Briefly what happened is this. In order for outsiders to gain title to land inhabited by natives, rubber tappers, Brazil nut gatherers, and others who had use rights to the forests and knew how to exploit the forests without damaging them, the trees had to be felled, because titles were granted to cleared land.
Land speculators and cattle ranchers acquired vast land holdings by wiping out forests of mahogany, rubber, and Brazil nut trees along with the native inhabitants. The cleared land, deprived of its stewards and its nutrients, became compacted and infertile after a few years. Cattle farming is profitable for a short time before the soil is exhausted, but the-short term profits exist only because of government subsidies and because the external costs of the value of the forests that were destroyed in order to gain a land title are not counted in the cost of the cattle.

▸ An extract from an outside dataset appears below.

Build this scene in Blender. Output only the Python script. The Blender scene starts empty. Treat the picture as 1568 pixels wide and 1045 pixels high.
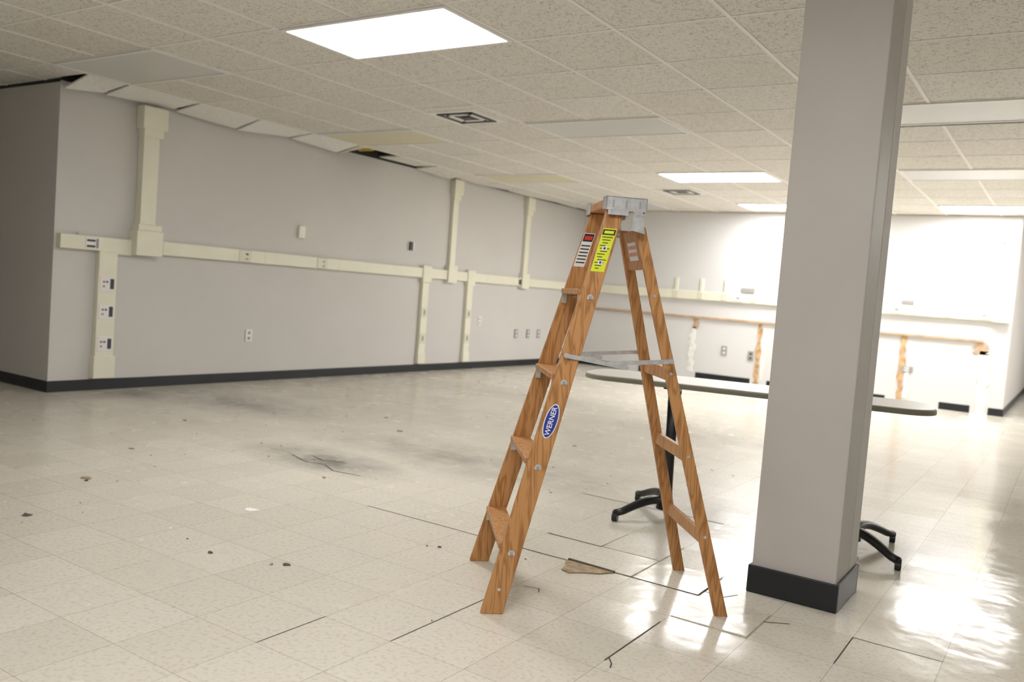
import bpy, bmesh, math, random
from mathutils import Matrix, Vector
random.seed(7)
XL,Y0,Y1,H=-7.325,3.965,13.171,2.675
XR=-0.73; GX,GY=0.656,0.705; PX,PY=-0.99,3.62
scene=bpy.context.scene
col=bpy.context.collection

# ---------------- materials ----------------
def mat(name,c,rough=0.6,metal=0.0,noise=0.0,nscale=8.0,bump=0.0,bscale=60.0,spec=0.5):
    m=bpy.data.materials.new(name);m.use_nodes=True
    nt=m.node_tree;b=nt.nodes["Principled BSDF"]
    b.inputs["Base Color"].default_value=(*c,1);b.inputs["Roughness"].default_value=rough
    b.inputs["Metallic"].default_value=metal;b.inputs["Specular IOR Level"].default_value=spec
    geo=nt.nodes.new("ShaderNodeNewGeometry")
    if noise>0:
        n=nt.nodes.new("ShaderNodeTexNoise");n.inputs["Scale"].default_value=nscale;n.inputs["Detail"].default_value=3
        nt.links.new(geo.outputs["Position"],n.inputs["Vector"])
        r=nt.nodes.new("ShaderNodeValToRGB")
        r.color_ramp.elements[0].position=.3;r.color_ramp.elements[1].position=.7
        r.color_ramp.elements[0].color=tuple(max(0,v*(1-noise)) for v in c)+(1,)
        r.color_ramp.elements[1].color=tuple(min(1,v*(1+noise)) for v in c)+(1,)
        nt.links.new(n.outputs["Fac"],r.inputs["Fac"]);nt.links.new(r.outputs["Color"],b.inputs["Base Color"])
    if bump>0:
        n2=nt.nodes.new("ShaderNodeTexNoise");n2.inputs["Scale"].default_value=bscale;n2.inputs["Detail"].default_value=1
        nt.links.new(geo.outputs["Position"],n2.inputs["Vector"])
        bp=nt.nodes.new("ShaderNodeBump");bp.inputs["Strength"].default_value=bump;bp.inputs["Distance"].default_value=.004
        nt.links.new(n2.outputs["Fac"],bp.inputs["Height"]);nt.links.new(bp.outputs["Normal"],b.inputs["Normal"])
    return m
def emis(name,c,s):
    m=bpy.data.materials.new(name);m.use_nodes=True;nt=m.node_tree
    b=nt.nodes["Principled BSDF"];b.inputs["Base Color"].default_value=(.9,.9,.9,1)
    b.inputs["Emission Color"].default_value=(*c,1);b.inputs["Emission Strength"].default_value=s
    return m
M_wall=mat("wall_paint",(.615,.595,.57),.65,noise=.02,nscale=1.2)
M_wallb=mat("wall_paint_back",(.68,.67,.665),.6,noise=.02,nscale=1.5)
M_col=mat("column_paint",(.50,.475,.45),.5,noise=.03,nscale=2.5,bump=.08,bscale=120)
M_black=mat("black_vinyl",(.008,.010,.014),.38)
M_cream=mat("cream_enamel",(.80,.78,.64),.4,noise=.02)
M_cream2=mat("cream_plate",(.70,.68,.55),.4)
M_dark=mat("dark_socket",(.05,.05,.055),.5)
M_redp=mat("red_socket",(.5,.08,.05),.4); M_bluep=mat("blue_socket",(.06,.12,.4),.4)
M_white=mat("white_plate",(.8,.79,.76),.4)
M_grey=mat("grey_plate",(.33,.32,.31),.5)
M_grid=mat("grid_metal",(.86,.84,.80),.5)
M_gap=mat("plenum_dark",(.03,.026,.02),.9)
M_yel=mat("insulation_yellow",(.50,.40,.06),.9,noise=.4,nscale=20)
M_diff_off=mat("diffuser_unlit",(.66,.655,.64),.35)
M_diff_yel=mat("diffuser_yellowed",(.70,.65,.46),.4)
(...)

The Fate Of The Forest was published in 1990 by the prestigious University of Chicago Press. The information in the book goes to 1988. What has happened to the Amazon since I do not know. Hecht and Cockburn report that remnants of indigenous peoples, despite the murder of many of their leaders by the land barons who were never held accountable, succeeded in forcing the corrupt government of Brazil to establish "extractive reserves" that were supposed to protect the use rights of existing social organizations to the forests. The authors indicate as of their time of writing that the corrupt rich and well-connected were able to take advantage of the extractive reserves to continue their process of land theft. The same misuse is made of national parks. The indigenous inhabitants are moved off national park lands, but favored capitalists are given access to exploit the resources.

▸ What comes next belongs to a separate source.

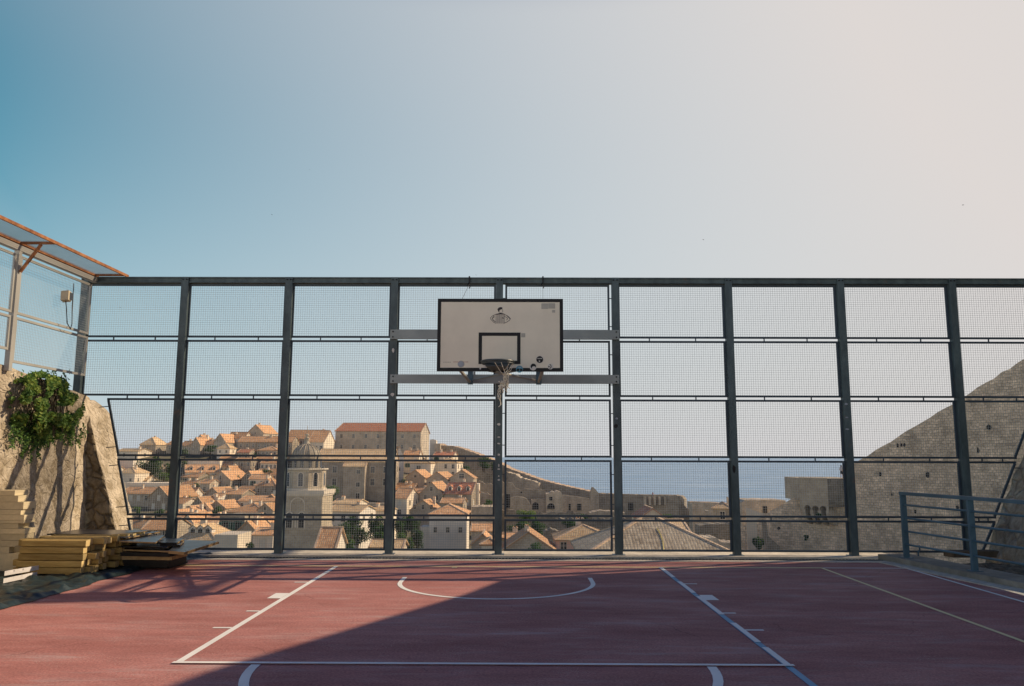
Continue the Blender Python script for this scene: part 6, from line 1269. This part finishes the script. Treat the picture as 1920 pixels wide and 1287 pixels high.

I recommend this book to everyone. It shows conclusively without being didactic that unregulated capitalism is one of the greatest forces of destruction of peoples, animal and plant life, and the Earth's ecology. The book shows that for short-term profit, capitalists are willing to destroy irreplaceable resources. Future profitability is not important to them.
And so we have GDP accounting that measures the Gross Domestic Product of countries without regard to the cost of polluted air, water, and soil, and without regard, for example, to the dead zones in the Gulf of Mexico from oil spills and chemical fertilizer run-off from farming. We add to GDP the value of the fracked oil and gas, but do not subtract the value of the ruined water supply of peoples and the life in the streams.

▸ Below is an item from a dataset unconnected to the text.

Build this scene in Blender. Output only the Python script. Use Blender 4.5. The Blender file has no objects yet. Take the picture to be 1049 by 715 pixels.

When mining corporations blow off the tops of mountains, GDP counts the minerals extracted as an addition to value, but does not offset this value with the cost of the ruined scenery and environmental effects of destroyed mountains.
When fishermen dynamite coral reefs in order to maximize their fish catch, the value of the fish obtained by destroying the environment that produced the fish is not offset by the destruction of the coral environment that would have produced a future supply of fish. The dynamite purchase is counted as GDP, but the destroyed reef is not counted as an offsetting cost.
Ohio has experienced earthquakes from fracking. How severe will these become as the earth is fractured in the interest of short-term profit?
Heinlein recognized "Mankind The Destroyer" and depicts humans as destroyers first of their Galaxy and then of other Galaxies.
Will the real human race, as compared to Heinlein's fictional one, have the possibility of escaping from a destroyed Earth to other planets? Or is the destruction of Earth's ecology much closer in time than the ability of humans to colonize space?